Cheng is far from alone as one of the Hong Kongers who has felt the wrath of Beijing, doled out with plausible deniability through the gangs that populate Hong Kong’s criminal underground.

‘By June 2013, when opposition to Chinese rule in Hong Kong began to snowball, Chen Ping, the Shanghai-born publisher of iSun Affairs, a magazine banned in mainland China, was attacked by two men armed with batons. Staff at Next Media, which publishes Apple Daily, a strong critic of Beijing, were harassed, and the home of Jimmy Lai, the owner of Next Media (now Next Digital), was rammed with a stolen car. The attacker left a machete behind. (Foreign Policy)

In Taiwan, the situation isn’t much better. The Chinese government has threatened before to ‘Lebanonize’ the country, as it has had a multiparty system since approximately 1987. Beijing has threatened to respond to any true attempt at independence with force. They’ve deployed the triads there to stir up discord, with unrest being perceived as a sign that democratic systems don’t work, and communism would be justified as a new system of rule.

‘When (gang leader An-le) Chang returned to Taiwan in 2013, he brought with him a shift in strategy toward greater violence and intimidation. In April 2014, about 500 of his followers attempted to physically remove anti-Beijing protestors from the Taiwanese parliament. The Chinese Unification Promotion Party regularly contributes manpower to violent protests organized by other groups.’ (Foreign Policy)

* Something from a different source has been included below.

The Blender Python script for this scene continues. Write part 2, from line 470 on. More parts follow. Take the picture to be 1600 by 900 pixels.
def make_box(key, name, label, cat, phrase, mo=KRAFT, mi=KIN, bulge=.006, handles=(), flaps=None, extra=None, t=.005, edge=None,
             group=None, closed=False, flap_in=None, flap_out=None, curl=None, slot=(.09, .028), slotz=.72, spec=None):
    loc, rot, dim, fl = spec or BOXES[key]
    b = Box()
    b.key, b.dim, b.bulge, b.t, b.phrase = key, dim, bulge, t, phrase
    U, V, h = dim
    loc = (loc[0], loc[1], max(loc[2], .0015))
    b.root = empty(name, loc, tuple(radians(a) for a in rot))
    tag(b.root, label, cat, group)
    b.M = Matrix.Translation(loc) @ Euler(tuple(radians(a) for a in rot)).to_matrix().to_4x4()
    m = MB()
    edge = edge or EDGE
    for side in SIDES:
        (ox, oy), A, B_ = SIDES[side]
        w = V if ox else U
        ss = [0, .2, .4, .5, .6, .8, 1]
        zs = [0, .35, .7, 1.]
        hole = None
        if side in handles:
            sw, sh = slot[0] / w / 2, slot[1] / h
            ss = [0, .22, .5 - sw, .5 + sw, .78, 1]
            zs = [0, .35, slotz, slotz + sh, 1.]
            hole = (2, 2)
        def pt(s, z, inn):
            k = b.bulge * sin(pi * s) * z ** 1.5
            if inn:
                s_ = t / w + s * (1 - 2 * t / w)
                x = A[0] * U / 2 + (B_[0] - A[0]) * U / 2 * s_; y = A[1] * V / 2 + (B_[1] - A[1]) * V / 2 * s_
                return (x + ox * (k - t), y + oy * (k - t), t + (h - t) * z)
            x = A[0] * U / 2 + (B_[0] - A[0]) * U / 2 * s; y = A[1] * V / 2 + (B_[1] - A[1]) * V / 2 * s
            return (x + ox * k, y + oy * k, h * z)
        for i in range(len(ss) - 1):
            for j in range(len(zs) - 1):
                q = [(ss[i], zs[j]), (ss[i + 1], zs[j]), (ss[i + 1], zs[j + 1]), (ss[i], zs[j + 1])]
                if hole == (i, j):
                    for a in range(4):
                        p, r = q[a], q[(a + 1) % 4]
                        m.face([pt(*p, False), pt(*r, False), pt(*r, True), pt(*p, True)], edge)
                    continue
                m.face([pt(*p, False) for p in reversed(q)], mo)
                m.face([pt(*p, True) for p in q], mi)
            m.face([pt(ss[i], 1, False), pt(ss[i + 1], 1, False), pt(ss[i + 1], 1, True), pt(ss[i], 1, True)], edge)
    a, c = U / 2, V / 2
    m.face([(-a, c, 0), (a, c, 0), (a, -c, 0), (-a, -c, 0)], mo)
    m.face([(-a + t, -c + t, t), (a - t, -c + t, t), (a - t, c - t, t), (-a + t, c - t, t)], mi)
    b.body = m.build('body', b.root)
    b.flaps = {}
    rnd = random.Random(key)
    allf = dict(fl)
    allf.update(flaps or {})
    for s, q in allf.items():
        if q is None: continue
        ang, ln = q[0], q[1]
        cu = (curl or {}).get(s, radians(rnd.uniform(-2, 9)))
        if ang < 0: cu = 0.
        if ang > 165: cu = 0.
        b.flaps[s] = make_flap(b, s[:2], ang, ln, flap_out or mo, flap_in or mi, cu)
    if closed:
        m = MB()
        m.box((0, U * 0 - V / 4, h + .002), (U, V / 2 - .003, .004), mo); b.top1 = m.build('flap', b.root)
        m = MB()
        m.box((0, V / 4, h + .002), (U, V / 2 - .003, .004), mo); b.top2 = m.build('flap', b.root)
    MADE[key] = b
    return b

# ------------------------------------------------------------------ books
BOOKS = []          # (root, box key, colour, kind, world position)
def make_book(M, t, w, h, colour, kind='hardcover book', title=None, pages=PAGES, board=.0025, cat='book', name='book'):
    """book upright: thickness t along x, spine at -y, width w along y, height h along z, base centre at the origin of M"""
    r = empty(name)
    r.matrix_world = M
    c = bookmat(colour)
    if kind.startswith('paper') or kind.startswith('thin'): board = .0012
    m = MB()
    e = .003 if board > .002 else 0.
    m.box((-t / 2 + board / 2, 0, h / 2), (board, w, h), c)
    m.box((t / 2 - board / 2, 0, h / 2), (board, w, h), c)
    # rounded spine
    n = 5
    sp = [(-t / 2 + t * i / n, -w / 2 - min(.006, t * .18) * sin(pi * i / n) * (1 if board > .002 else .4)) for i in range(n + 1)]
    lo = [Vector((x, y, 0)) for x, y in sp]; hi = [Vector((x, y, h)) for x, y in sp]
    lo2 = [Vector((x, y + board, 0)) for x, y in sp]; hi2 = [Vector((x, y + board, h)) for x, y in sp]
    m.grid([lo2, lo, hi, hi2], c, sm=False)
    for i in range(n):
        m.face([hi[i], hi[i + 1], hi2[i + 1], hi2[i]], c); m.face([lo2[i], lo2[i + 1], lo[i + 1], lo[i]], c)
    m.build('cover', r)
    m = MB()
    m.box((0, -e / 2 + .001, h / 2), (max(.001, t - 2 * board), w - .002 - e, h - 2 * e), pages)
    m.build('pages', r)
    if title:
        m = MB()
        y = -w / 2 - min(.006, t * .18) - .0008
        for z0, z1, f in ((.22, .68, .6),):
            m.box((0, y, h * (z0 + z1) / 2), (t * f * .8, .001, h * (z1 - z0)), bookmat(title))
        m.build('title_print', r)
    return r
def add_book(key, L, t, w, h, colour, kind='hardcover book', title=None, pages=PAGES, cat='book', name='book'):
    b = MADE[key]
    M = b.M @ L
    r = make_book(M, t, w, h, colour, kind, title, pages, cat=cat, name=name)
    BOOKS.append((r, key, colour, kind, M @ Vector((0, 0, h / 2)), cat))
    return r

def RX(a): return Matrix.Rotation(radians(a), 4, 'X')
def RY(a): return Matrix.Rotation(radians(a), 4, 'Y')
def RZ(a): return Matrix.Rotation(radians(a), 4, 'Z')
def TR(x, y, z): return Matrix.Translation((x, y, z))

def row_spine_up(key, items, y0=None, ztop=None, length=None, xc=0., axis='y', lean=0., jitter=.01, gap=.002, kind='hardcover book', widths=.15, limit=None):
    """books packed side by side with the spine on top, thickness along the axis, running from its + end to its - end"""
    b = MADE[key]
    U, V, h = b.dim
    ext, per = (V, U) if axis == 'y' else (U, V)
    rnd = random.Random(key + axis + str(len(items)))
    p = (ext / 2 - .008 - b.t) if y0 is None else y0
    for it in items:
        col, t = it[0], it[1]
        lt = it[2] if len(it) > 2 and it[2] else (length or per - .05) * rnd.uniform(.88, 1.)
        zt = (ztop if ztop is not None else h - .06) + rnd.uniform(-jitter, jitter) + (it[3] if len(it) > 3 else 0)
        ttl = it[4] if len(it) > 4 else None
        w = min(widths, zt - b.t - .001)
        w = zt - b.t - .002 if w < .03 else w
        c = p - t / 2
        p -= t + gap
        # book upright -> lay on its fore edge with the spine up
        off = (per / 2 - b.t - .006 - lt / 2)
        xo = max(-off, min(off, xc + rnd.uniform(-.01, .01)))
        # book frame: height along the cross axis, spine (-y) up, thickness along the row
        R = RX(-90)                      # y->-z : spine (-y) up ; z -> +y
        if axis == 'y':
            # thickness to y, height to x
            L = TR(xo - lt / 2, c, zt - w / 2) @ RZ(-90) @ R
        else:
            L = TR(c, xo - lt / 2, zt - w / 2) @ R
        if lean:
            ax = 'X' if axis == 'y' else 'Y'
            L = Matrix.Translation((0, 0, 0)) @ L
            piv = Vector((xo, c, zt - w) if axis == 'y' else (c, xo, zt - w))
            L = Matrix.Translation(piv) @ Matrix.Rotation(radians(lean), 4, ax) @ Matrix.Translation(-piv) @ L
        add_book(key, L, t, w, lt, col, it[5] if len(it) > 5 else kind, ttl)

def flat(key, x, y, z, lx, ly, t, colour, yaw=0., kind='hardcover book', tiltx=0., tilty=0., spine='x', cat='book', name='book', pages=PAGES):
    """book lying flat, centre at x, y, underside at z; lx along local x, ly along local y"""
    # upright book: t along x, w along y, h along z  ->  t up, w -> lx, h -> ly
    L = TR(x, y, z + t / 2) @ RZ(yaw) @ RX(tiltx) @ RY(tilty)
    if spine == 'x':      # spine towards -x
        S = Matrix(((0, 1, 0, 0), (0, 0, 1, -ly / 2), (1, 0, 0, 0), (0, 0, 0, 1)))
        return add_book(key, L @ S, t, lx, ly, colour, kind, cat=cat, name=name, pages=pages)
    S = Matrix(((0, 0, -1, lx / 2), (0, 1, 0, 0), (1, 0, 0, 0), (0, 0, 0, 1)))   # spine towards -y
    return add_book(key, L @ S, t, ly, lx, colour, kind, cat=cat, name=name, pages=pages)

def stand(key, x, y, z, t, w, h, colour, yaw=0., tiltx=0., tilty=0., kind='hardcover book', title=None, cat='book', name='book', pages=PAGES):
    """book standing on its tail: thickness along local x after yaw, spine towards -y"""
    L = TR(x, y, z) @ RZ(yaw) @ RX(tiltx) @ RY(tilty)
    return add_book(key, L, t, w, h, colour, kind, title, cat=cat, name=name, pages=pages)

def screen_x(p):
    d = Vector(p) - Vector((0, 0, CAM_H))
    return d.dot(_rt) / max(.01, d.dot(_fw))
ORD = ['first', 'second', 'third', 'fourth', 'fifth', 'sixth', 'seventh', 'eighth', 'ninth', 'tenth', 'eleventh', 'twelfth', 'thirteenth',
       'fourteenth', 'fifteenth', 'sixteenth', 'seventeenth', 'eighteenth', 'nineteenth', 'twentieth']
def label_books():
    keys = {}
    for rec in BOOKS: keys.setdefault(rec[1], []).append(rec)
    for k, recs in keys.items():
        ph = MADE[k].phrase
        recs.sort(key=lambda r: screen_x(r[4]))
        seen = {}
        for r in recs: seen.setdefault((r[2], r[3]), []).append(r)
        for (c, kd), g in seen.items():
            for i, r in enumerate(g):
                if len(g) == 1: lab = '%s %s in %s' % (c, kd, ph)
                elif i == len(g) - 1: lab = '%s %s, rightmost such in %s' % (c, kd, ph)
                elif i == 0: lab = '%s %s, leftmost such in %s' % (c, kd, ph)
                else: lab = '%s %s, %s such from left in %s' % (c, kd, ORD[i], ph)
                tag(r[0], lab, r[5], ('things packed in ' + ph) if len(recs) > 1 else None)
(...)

Even more alarming is the perception that the gangs terrorizing critics of the CCP in Hong Kong and Taiwan are becoming more unified. A group of critics traveling from Hong Kong to Taiwan was attacked both before departing and upon arrival, suggesting a level of coordination between the groups of thugs.

These seedy, underground groups have ready access to weapons and could play an even greater role if the Chinese government chooses a more offensive posture in tightening their official grip on the semi-autonomous states of Taiwan and Hong Kong.

After all, China is making significant efforts to crack down on its mainland residents, and it’s not going to be satisfied until it does the same with residents of all of China, including the two regions with more historical freedoms than mainland Chinese. A recent vote to give the Chinese Beijing government greater control over part of a Hong Kong train station strikes some as a step further down a slippery slope, as inevitable as that step may have seemed.

The irony of the Chinese Communist Party’s role reversal from the targets of harassment by government-paid thugs to those paying the thugs to do their bidding is not lost. However, the irony doesn’t mask the fact that, in 2018, the use of such tactics cannot hide in the darkness provided by state-owned media.

The past use of triads by governments doesn’t justify its present existence, and the fates of Hong Kong and Taiwan as semi-free regions where free speech exists in some capacity could depend partly on whether the world pays enough attention to the Communist government’s gang of thugs, or chooses to continue looking in the other direction.